British Foreign and Commonwealth Office

Foreign & Commonwealth Office, Economics Unit 

Note: This internship will require the successful candidate to obtain security clearance, and candidates who are able to commit to ten weeks are preferred

Description:

A Director’s Fellowship with the Foreign and Commonwealth Office (FCO), the British equivalent of the State Department, offers wide ranging work experience suited to anyone looking for a future career in government, international affairs or economic policy.

The internship will be in the FCO’s Economics Unit, which acts as an internal think-tank, providing economic advice and analysis to Ministers and senior officials across British foreign policy interests. The potential range of topics is wide, but always policy relevant: from analysis of regional stock markets to the impact of capital controls.
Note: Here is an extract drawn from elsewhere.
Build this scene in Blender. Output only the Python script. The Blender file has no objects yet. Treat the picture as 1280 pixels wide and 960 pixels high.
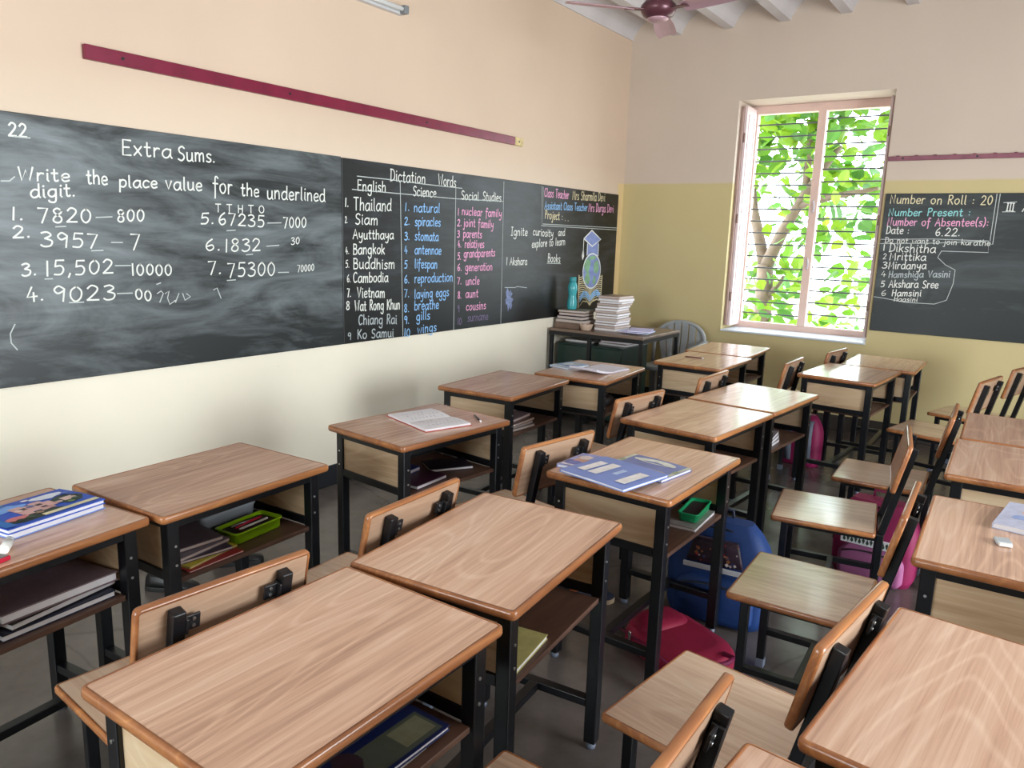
import bpy, bmesh, math, random
from mathutils import Vector, Matrix, Euler
random.seed(7)
S = bpy.context.scene
C = S.collection

# ------------------------------------------------------------------ camera, sky, light, exposure
CAM_POS = (3.45166, -6.78643, 1.55)
YAW, PITCH, ROLL, FPX = -0.605179, -0.193403, 0.031290, 943.94
cam = bpy.data.objects.new('camera', bpy.data.cameras.new('camera'))
C.objects.link(cam)
cam.data.sensor_width = 36
cam.data.lens = FPX / 1280 * 36
cam.data.clip_start = 0.02
_f = Vector((math.sin(YAW) * math.cos(PITCH), math.cos(YAW) * math.cos(PITCH), math.sin(PITCH)))
_r = Vector((math.cos(YAW), -math.sin(YAW), 0))
_u = _r.cross(_f)
_r2 = math.cos(ROLL) * _r + math.sin(ROLL) * _u
_u2 = -math.sin(ROLL) * _r + math.cos(ROLL) * _u
cam.matrix_world = Matrix((( _r2.x, _u2.x, -_f.x, CAM_POS[0]), (_r2.y, _u2.y, -_f.y, CAM_POS[1]),
                           (_r2.z, _u2.z, -_f.z, CAM_POS[2]), (0, 0, 0, 1)))
S.camera = cam
S.view_settings.view_transform = 'Standard'
S.view_settings.look = 'None'
S.view_settings.gamma = 1
S.view_settings.use_curve_mapping = False
S.view_settings.exposure = 0.25

w = bpy.data.worlds.new('sky'); S.world = w; w.use_nodes = True
bg = w.node_tree.nodes['Background']
bg.inputs[0].default_value = (0.80, 0.94, 1.0, 1); bg.inputs[1].default_value = 8.5

def area_light(name, loc, rot, sx, sy, power, col=(1, 1, 1)):
    l = bpy.data.lights.new(name, 'AREA'); l.shape = 'RECTANGLE'; l.size = sx; l.size_y = sy
    l.energy = power; l.color = col
    o = bpy.data.objects.new(name, l); C.objects.link(o); o.location = loc; o.rotation_euler = rot
    return o
# added daylight-fill lamps outside the unseen window behind the camera and right doorway
area_light('daylight_fill_near', (1.75, -9.262, 1.4), (math.radians(90), 0, 0), 2.5, 1.6, 35, (1.0, 0.97, 0.93))
area_light('daylight_fill_right', (6.67, -4.3, 1.3), (0, math.radians(90), 0), 2.6, 2.6, 210, (0.97, 0.985, 1.0))
# portals: the openings that the sky lights the room through
for nm, loc, rot, sx, sy in (('sky_portal_far', (1.69, 0.46, 1.767), (math.radians(-90), 0, 0), 1.24, 2.0),
                             ('sky_portal_near', (1.75, -9.2, 1.4), (math.radians(90), 0, 0), 2.5, 1.6),
                             ('sky_portal_right', (6.6, -4.3, 1.3), (0, math.radians(90), 0), 2.6, 2.6)):
    area_light(nm, loc, rot, sx, sy, 10).data.cycles.is_portal = True
sun = bpy.data.objects.new('sun', bpy.data.lights.new('sun', 'SUN')); C.objects.link(sun)
sun.data.energy = 3; sun.data.angle = 0.02; sun.data.color = (1, 0.96, 0.88)
sun.rotation_euler = Vector((0.75, 0.06, -0.65)).to_track_quat('-Z', 'Y').to_euler()   # sun from the left, over the roof

# ------------------------------------------------------------------ materials
def srgb(r, g, b):
    def c(v):
        v /= 255
        return v / 12.92 if v <= .04045 else ((v + .055) / 1.055) ** 2.4
    return (c(r), c(g), c(b), 1)

def mat(name, col, rough=.5, var=0.0, scale=8, spec=.5, metal=0, bump=0.0, detail=4):
    m = bpy.data.materials.new(name); m.use_nodes = True
    nt = m.node_tree; b = nt.nodes['Principled BSDF']
    b.inputs['Base Color'].default_value = col
    b.inputs['Roughness'].default_value = rough
    b.inputs['Metallic'].default_value = metal
    b.inputs['Specular IOR Level'].default_value = spec
    tc = nt.nodes.new('ShaderNodeTexCoord')
    n = nt.nodes.new('ShaderNodeTexNoise'); n.inputs['Scale'].default_value = scale; n.inputs['Detail'].default_value = detail
    nt.links.new(tc.outputs['Object'], n.inputs['Vector'])
    if var:
        r = nt.nodes.new('ShaderNodeValToRGB')
        r.color_ramp.elements[0].position = .3; r.color_ramp.elements[1].position = .7
        r.color_ramp.elements[0].color = tuple(c * (1 - var) for c in col[:3]) + (1,)
        r.color_ramp.elements[1].color = tuple(min(1, c * (1 + var)) for c in col[:3]) + (1,)
        nt.links.new(n.outputs['Fac'], r.inputs[0]); nt.links.new(r.outputs[0], b.inputs['Base Color'])
    if bump:
        bp = nt.nodes.new('ShaderNodeBump'); bp.inputs['Strength'].default_value = bump; bp.inputs['Distance'].default_value = .01
        nt.links.new(n.outputs['Fac'], bp.inputs['Height']); nt.links.new(bp.outputs[0], b.inputs['Normal'])
    return m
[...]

The type of work is also varied, including presentations on the depth and intensity of economic linkages with regions or countries to writing blogs on topics of interest, such as the role of social capital in facilitating economic activity.

The internship offers the chance to gain practical experience in a supportive and inclusive workplace in one of the best cities in the world.

 

The Economics Unit has the following main functions:
 
To strengthen the economic underpinnings of our international policy.  We do this by:
- Ensuring ministers get the advice they need on economic developments and what this means for policy;
- Supporting geographical directorates and posts as they develop country policy, particularly by identifying new opportunities and challenging thinking;
- Working closely with the Policy Unit to shape the NSC and NSC(O) agendas, making strong, credible connections between economic and political issues;
- Using analysis to help set the Whitehall agenda on international economic issues, bringing together economic and political considerations and drawing on the insight of the network; and
- Developing a network of contacts with external economic experts and systematically tapping this for policy-relevant insights.
 
To provide direction and leadership for the economics network overseas. The combination of a critical mass of economists at the centre working closely with economists at posts helps to diffuse economic thinking across the whole of the organisation.  The overseas network combines economics expertise with country expertise. At the centre, we add value by aggregating the insights of the network on key issues.  We work together as one team to have the maximum impact on policy.
 
The Director’s Fellow will have the opportunity to make meaningful contributions to the FCO's international policy. The Fellow will also be exposed to how the FCO interacts with Government, and UK priorities.

The Director’s Fellow will have the opportunity to work on projects focusing on:

  • policy analysis and evaluation,
  • research,
  • public affairs and communications,
  • intergovernmental relations,

2015 Director's Intern Reflection:

Working in the Economics Unit at the FCO was the best summer experience I’ve had! Two major things contributed to that: the office culture and the work I was doing.

My first day in the office, I was already getting started doing real work.  I was analyzing data from the IMF, World Bank, UN, and many other sources to be able to write real economic policy papers that were read by ministers in the British Foreign Office. One of the highlights for me was working on a paper about a major economic event that was occurring while I was in the office, and having that paper read by the Foreign Secretary, the equivalent of America’s Secretary of State. I did real work in the Economics Unit, which was one of my biggest goals of the summer. By the second week, I was being treated just like people who had worked there for a year.

The other big thing that made my summer so amazing was the office culture.  The entire office is really young and fun, and they make you feel right at home.  I would go on runs at lunch through the park with coworkers, and we would hang out after work as well.  The culture was relaxed, but everyone worked hard, and was really passionate about what they were doing.  People were always happy to have theoretical discussions about economics, or to talk through difficult concepts. Everyone always had time for me if I had a question, and my opinion was always valued. London is an amazing city as well, and getting to explore all the museums and sights of the city after work was incredible! Overall, this was an amazing internship and I’d highly recommend it.

Sean Wheelock '17

2014 Director's Intern Reflection:

I worked in the Europe team of the Economics Unit of the FCO and loved every minute of it.

I cannot speak highly enough of everyone I worked with. The entire Unit was incredibly friendly, fun to be around, and always willing to help. The office culture is a big part of what made the internship the best I have had. My line manager always took the time to teach me new things, whether it be a fun trick in Excel or how to use a database. As I have experienced in other places, being an intern can mean having to do mindless tasks and busywork. That was certainly not the case in the FCO. I never felt underutilized or felt like an assistant in this internship. Instead, I was made to feel like a new member of the team and treated as such by being given the opportunity to contribute just as everyone else does.  

The work of the Economics Unit is not necessarily typical in the FCO. The work does not analyze politics and it includes more data analysis. Most projects result in concise reports. Each project varies greatly and as a result I was always engaged in something new and interesting.

Beyond the amazing people and topics, working at the FCO is also exciting for its environment. Simply walking through the palace-like building is a treat! FCO interns are given many opportunities (which HR was kind enough to always invite me to despite the Director’s Internship position being an unusual arrangement) including contact with high officials in the Office. During my 8 weeks major issues were occurring in international relations, getting to experience these newsworthy moments from the inside has been something I will not forget.